By John Terauds on August 8, 2012

Renée Fleming sang Strauss Lieder in Salzburg a year ago, accompanied by conductor Christian Thielemann and the Vienna Philharmonic.

Exactly one year ago, Renée Fleming sang an all-Strauss programme at the Grosses Festspielhaus in Salzburg and, wrapped in a half-hectare of black tulle, brought the house down.

The concert is captured in all of its harmonic richness and roiling emotion in high-definition video and audio in a new DVD issue from Opus Arte/Unitel Classica (you can find all the details here).

Joining Fleming onstage in a golden triumvirate are the Vienna Philharmonic Orchestra led by Christian Thielemann. The granite-faced, laser-eyed German shows why he is considered to be a master interpreter of the music and operas of Richard Strauss.

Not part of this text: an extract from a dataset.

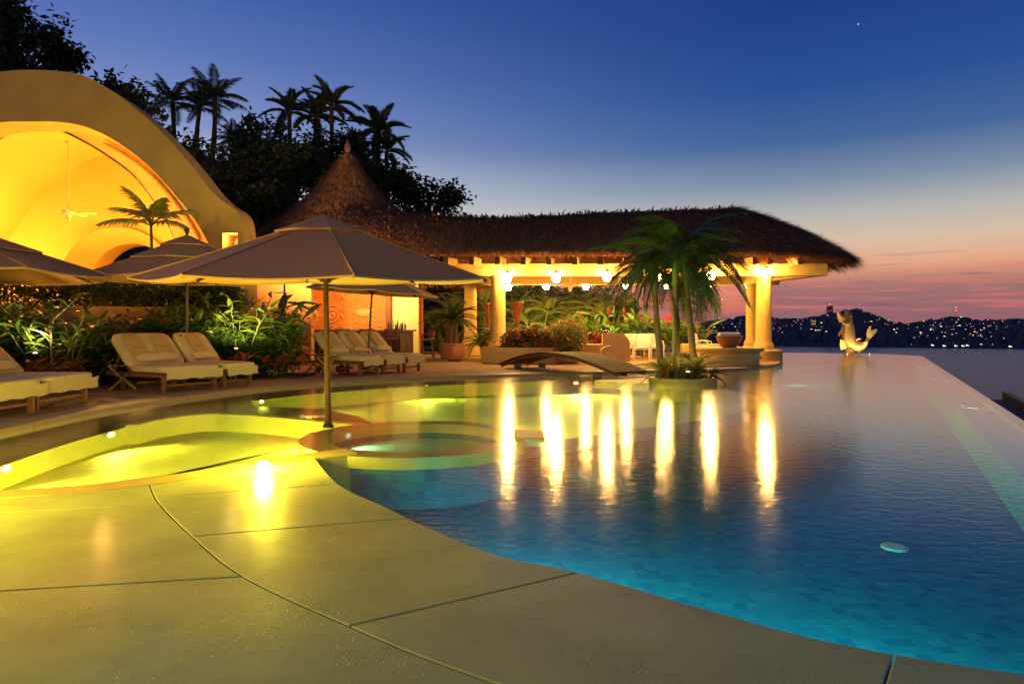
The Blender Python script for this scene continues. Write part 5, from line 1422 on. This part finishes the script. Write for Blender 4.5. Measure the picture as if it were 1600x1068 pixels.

It would have been nice if Fleming had sung even more, but she used her time on stage beautifully. After warming up noticeably while singing Befreit (Freed), Fleming unleashed her expressive voice and well-honed dramatic flair on three more Lieder: Winterliebe (Winter Love), the ethereal Traum durch die Dämmerung (Twilight Dream, in an orchestration by Robert Heger) and Gesang der Apollopriesterin (Song of the Apollo Priestess).

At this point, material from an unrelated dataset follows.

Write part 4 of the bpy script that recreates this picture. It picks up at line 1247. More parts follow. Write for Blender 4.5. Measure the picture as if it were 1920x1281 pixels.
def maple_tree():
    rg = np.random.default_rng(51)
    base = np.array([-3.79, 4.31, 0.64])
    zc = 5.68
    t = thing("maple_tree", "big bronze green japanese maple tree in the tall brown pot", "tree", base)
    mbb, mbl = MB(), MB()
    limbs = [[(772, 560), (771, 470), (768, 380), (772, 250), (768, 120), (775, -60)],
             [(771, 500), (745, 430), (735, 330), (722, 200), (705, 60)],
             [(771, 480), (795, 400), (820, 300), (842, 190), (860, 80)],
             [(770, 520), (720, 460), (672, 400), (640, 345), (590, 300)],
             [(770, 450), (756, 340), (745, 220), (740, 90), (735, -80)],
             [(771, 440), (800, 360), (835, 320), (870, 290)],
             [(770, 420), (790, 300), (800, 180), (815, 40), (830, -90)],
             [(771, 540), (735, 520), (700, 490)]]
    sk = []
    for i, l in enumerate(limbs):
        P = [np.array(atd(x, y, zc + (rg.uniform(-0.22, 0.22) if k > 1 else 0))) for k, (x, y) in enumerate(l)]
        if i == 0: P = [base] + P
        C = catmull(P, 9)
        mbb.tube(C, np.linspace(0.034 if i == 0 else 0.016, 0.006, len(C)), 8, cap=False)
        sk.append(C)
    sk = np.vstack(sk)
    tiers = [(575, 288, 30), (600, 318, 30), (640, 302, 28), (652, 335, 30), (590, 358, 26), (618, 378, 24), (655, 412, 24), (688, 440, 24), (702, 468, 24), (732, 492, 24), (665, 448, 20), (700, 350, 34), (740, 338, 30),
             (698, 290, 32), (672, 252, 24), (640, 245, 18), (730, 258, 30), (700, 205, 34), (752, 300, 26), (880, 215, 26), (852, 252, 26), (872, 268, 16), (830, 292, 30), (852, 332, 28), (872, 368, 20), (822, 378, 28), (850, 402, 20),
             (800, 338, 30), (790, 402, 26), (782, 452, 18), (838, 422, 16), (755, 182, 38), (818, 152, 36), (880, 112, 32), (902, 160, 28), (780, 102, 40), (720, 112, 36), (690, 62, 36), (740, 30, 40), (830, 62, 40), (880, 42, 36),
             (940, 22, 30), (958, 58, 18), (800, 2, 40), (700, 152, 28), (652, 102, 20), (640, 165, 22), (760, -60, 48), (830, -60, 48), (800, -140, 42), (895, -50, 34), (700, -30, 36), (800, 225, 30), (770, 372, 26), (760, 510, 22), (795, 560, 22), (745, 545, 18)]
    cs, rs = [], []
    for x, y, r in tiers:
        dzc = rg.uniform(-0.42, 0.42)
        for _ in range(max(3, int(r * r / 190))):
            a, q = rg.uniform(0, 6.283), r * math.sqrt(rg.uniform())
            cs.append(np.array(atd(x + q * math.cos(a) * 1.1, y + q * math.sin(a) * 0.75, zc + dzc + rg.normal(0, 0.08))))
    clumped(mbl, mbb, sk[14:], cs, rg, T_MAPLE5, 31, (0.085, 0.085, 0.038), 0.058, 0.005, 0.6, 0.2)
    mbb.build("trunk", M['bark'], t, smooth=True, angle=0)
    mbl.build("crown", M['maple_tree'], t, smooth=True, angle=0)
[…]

Fleming capped her contribution to the concert with “Mein Elemer!” an aria where Arabella considers her various suitors before taking off for a Viennese ball at the end of the opera’s first act. Fleming has sung the role many times and, as with the Lieder, has mastered the art of merging attention to nuance with the sweeping musical gesture.

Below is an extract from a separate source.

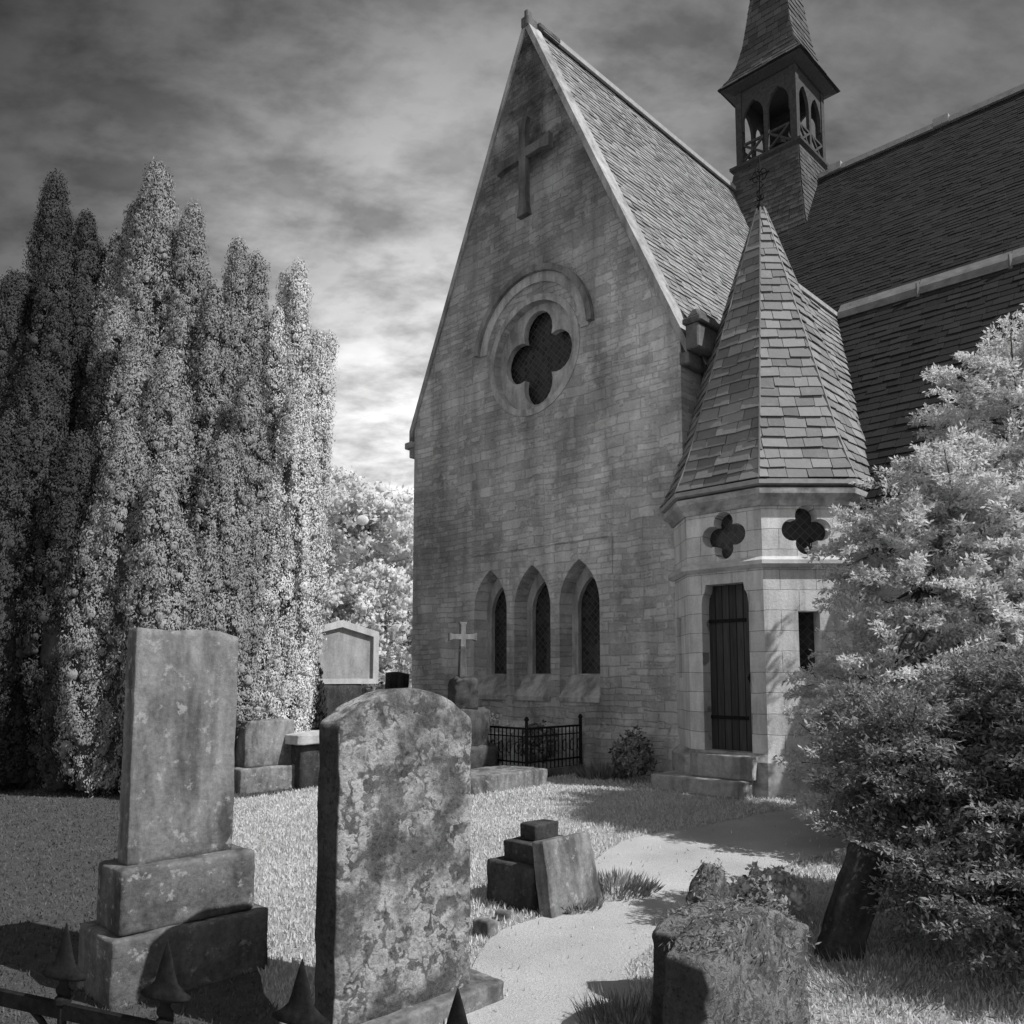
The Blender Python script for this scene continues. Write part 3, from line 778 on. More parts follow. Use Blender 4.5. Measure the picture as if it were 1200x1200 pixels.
# keep the ledge broken over the door: it sits above the lintel
mb = MB(); mb.loft([(u_poly(AP + .03), 2.93), (u_poly(AP + .085), 2.97), (u_poly(AP + .085), 3.02), (u_poly(AP + .02), 3.07)])
def ring_of(mb_, name, mat):
    return mb_.build(name, mat, church)
# hollow rings: outline plates instead of solid slabs so the panes behind stay visible
def ring(name, spec, mat):
    """moulding ring made of short lofted strips along the visible faces; spec = list of (offset, z)"""
    mb = MB(); n = len(spec)
    loops = []
    for off, z in spec: loops.append([Vector((x, y, z)) for x, y in u_poly(AP + off, 1.5)])
    m_ = len(loops[0]); vs = [p for l in loops for p in l]; fs = []
    for i in range(n):
        j = (i + 1) % n
        for k in range(m_ - 1): fs.append((i*m_+k, i*m_+k+1, j*m_+k+1, j*m_+k))
    mb.add(vs, fs); return mb.build(name, mat, church)
ring('string_ledge', [(-.1, 2.93), (.03, 2.93), (.085, 2.97), (.085, 3.02), (.02, 3.07), (-.1, 3.07)], M['porch_stone'])
ring('cornice', [(-.1, 3.74), (.03, 3.74), (.05, 3.80), (.13, 3.88), (.14, 3.95), (.08, 3.97), (-.1, 3.97)], M['trim'])
ring('eaves_board', [(-.1, 3.972), (.11, 3.985), (.165, 4.00), (.165, 4.06), (.1, 4.075), (-.1, 4.075)], M['lead'])
# panel mouldings at the frieze corners
# porch roof: octagonal spire + ridged roof running back
PROF = [(1.51, 4.07), (1.37, 4.40), (1.235, 4.78), (.045, 8.62)]
def prof_len(pr):
    s = [0]
    for a, b_ in zip(pr, pr[1:]): s.append(s[-1] + math.hypot(b_[0]-a[0], b_[1]-a[1]))
    return s
def prof_at(pr, ss, y):
    y = max(0, min(y, ss[-1] - 1e-6))
    for i in range(len(pr) - 1):
        if y <= ss[i + 1]:
            q = (y - ss[i]) / (ss[i+1] - ss[i]); a, b_ = pr[i], pr[i+1]
            r_, z_ = a[0] + (b_[0]-a[0])*q, a[1] + (b_[1]-a[1])*q
            dr, dz = b_[0]-a[0], b_[1]-a[1]; l = math.hypot(dr, dz)
            return r_, z_, dz / l, -dr / l
    return (*pr[-1], 1, 0)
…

Here is a singer who knows exactly what she is doing and how she is going to do it — and then makes it look as effortless as sharing a coffee with her best friend.

The same holds true for Thielemann (minus the best-friend demeanor).

His deft handling of the thick and complex score to Strauss’s 1915 Alpine Symphony is a wonder. Rather than write separate movements, the composer wove together 22 episodes in his final extended tone poem depicting 24 hours in a hike up and down an Alpine hillside.

A conductor can dip their baton like a ladle into this thick orchestral stew at any given moment and come up with a different combination of vegetables and piece of meat. But Thielemann is steadfastly particular, carefully emphasizing the recurrence of motifs and modulating the dynamics of 125 instrumentalists with an iron will emanating from his eyes.

Thielemann allows himself the slightest hint of a smile after the final chord dies away, very discreetly letting his orchestra know that they did a beautiful job.

Unfortunately, as with so many classical DVDs, there isn’t an extra in sight; it’s just the 90-minute concert. The booklet’s notes do not provide texts or translations to the songs, either.